I’m not trying to scare anyone. I’m simply wanting to make people aware of the changes I see coming. I’m also trying to encourage my fellow writers to prepare to adapt for the future. That’s what made indie publishing so great to begin with…our ability to adapt to the changing market. It’s what caused the traditional publishers to stumble about for so long—they are notoriously known to be resistant to change, and it hurt them. Set them back about a decade in fact. But it seems they’ve finally caught up. So, we can’t be resistant to change as they were. We’ve got to recover quickly and evolve.
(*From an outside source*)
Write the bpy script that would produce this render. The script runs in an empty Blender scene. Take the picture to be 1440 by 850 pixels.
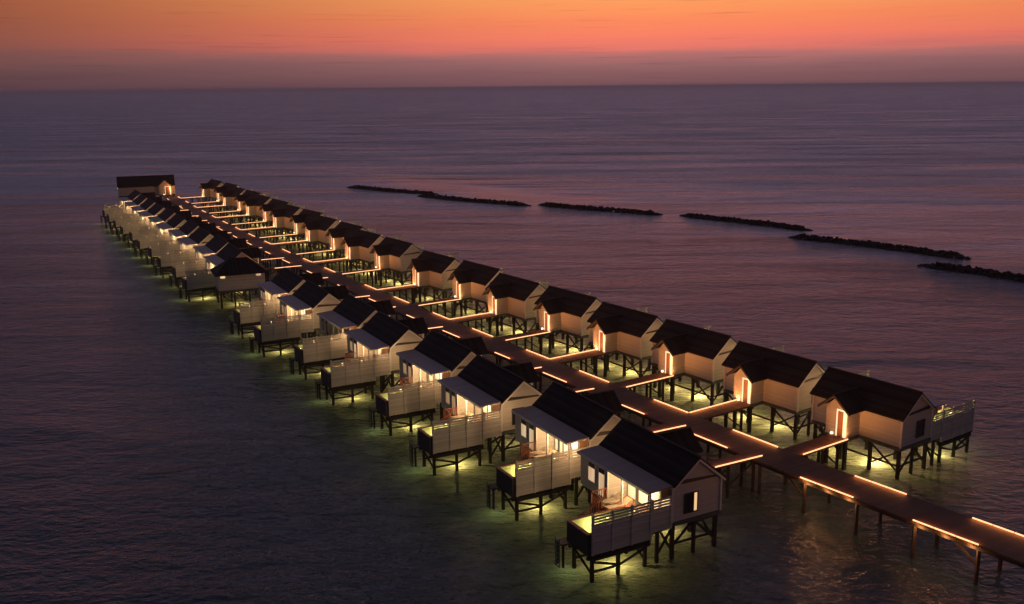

For those authors like my friend I was speaking with who was comfortable with being indie and had no desire to approach the traditional market, I say this: never say never. Keep an open mind. While my last few attempts to sell my books to traditional markets made me want to wipe my hands of the whole affair (I felt awfully dirty throughout the whole process, by the way), and the state of social justice agenda of most traditional publishers, I’m still reserving my right to utilize them in the future. I will still continue to pick a project here and there, and see what happens among the traditional elite. Why? Simple. Because I write stories that I want people to read. The more people who read them, the happier I am. I write to entertain (rarely to inform). I write to thrill (rarely to indoctrinate). My books are fun, but they’re no less important than those designed to change the world. Because of that, I’ll use whatever means I can employ to ensure my books always find an audience. If bookstores are the retro wave of the future (and I certainly hope they are! There’s no place I find more peace than in a good bookstore), I want to strive to be part of it. And I think you should too. 

Recent Comments

  • Sally Ross
    January 25, 2020 - 8:37 pm · Reply

    Kent, Shame on you. The printing revolution was initiated in the late 1800s with the invention of the Linotype machine by Ottmar Mergenthaler which permitted faster and easier printing of newspapers and books. At the time it was called the eighth wonder of the world by the New York Times. It is unfortunate that his contribution in history has been obscured by time. Had Samuel Clemens backed Ottmar he would not have been financially ruined. A little trivia by his great niece.